(Given problem): It is required that all of the data be written out exactly.

(Available data):
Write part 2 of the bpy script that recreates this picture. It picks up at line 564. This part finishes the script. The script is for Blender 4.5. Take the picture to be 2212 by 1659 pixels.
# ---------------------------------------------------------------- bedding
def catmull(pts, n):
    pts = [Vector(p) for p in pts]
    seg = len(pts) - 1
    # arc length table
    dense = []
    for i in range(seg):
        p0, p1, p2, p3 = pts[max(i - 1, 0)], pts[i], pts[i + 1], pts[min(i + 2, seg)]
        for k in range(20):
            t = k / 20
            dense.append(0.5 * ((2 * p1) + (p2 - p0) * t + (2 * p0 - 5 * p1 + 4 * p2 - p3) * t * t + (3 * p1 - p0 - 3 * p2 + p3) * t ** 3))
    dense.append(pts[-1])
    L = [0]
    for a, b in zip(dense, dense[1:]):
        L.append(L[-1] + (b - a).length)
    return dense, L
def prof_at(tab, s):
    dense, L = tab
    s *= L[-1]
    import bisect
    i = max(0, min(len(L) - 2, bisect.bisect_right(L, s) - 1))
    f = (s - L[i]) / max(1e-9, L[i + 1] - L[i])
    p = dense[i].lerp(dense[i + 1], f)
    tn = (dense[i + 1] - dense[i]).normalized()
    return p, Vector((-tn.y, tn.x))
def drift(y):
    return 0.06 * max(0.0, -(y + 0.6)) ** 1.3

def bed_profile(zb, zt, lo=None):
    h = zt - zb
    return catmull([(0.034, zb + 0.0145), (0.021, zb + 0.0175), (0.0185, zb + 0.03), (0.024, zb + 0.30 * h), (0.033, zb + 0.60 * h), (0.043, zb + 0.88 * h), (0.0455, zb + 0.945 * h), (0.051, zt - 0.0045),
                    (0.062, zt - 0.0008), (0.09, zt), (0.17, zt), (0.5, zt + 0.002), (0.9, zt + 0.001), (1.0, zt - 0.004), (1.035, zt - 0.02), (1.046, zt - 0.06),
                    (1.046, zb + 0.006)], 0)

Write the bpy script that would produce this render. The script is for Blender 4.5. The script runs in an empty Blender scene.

(Exercise response):
Write part 2 of the bpy script that recreates this picture. It picks up at line 564. This part finishes the script. The script is for Blender 4.5. Take the picture to be 2212 by 1659 pixels.
# ---------------------------------------------------------------- bedding
def catmull(pts, n):
    pts = [Vector(p) for p in pts]
    seg = len(pts) - 1
    # arc length table
    dense = []
    for i in range(seg):
        p0, p1, p2, p3 = pts[max(i - 1, 0)], pts[i], pts[i + 1], pts[min(i + 2, seg)]
        for k in range(20):
            t = k / 20
            dense.append(0.5 * ((2 * p1) + (p2 - p0) * t + (2 * p0 - 5 * p1 + 4 * p2 - p3) * t * t + (3 * p1 - p0 - 3 * p2 + p3) * t ** 3))
    dense.append(pts[-1])
    L = [0]
    for a, b in zip(dense, dense[1:]):
        L.append(L[-1] + (b - a).length)
    return dense, L
def prof_at(tab, s):
    dense, L = tab
    s *= L[-1]
    import bisect
    i = max(0, min(len(L) - 2, bisect.bisect_right(L, s) - 1))
    f = (s - L[i]) / max(1e-9, L[i + 1] - L[i])
    p = dense[i].lerp(dense[i + 1], f)
    tn = (dense[i + 1] - dense[i]).normalized()
    return p, Vector((-tn.y, tn.x))
def drift(y):
    return 0.06 * max(0.0, -(y + 0.6)) ** 1.3

def bed_profile(zb, zt, lo=None):
    h = zt - zb
    return catmull([(0.034, zb + 0.0145), (0.021, zb + 0.0175), (0.0185, zb + 0.03), (0.024, zb + 0.30 * h), (0.033, zb + 0.60 * h), (0.043, zb + 0.88 * h), (0.0455, zb + 0.945 * h), (0.051, zt - 0.0045),
                    (0.062, zt - 0.0008), (0.09, zt), (0.17, zt), (0.5, zt + 0.002), (0.9, zt + 0.001), (1.0, zt - 0.004), (1.035, zt - 0.02), (1.046, zt - 0.06),
                    (1.046, zb + 0.006)], 0)

Write the bpy script that would produce this render. The script is for Blender 4.5. The script runs in an empty Blender scene.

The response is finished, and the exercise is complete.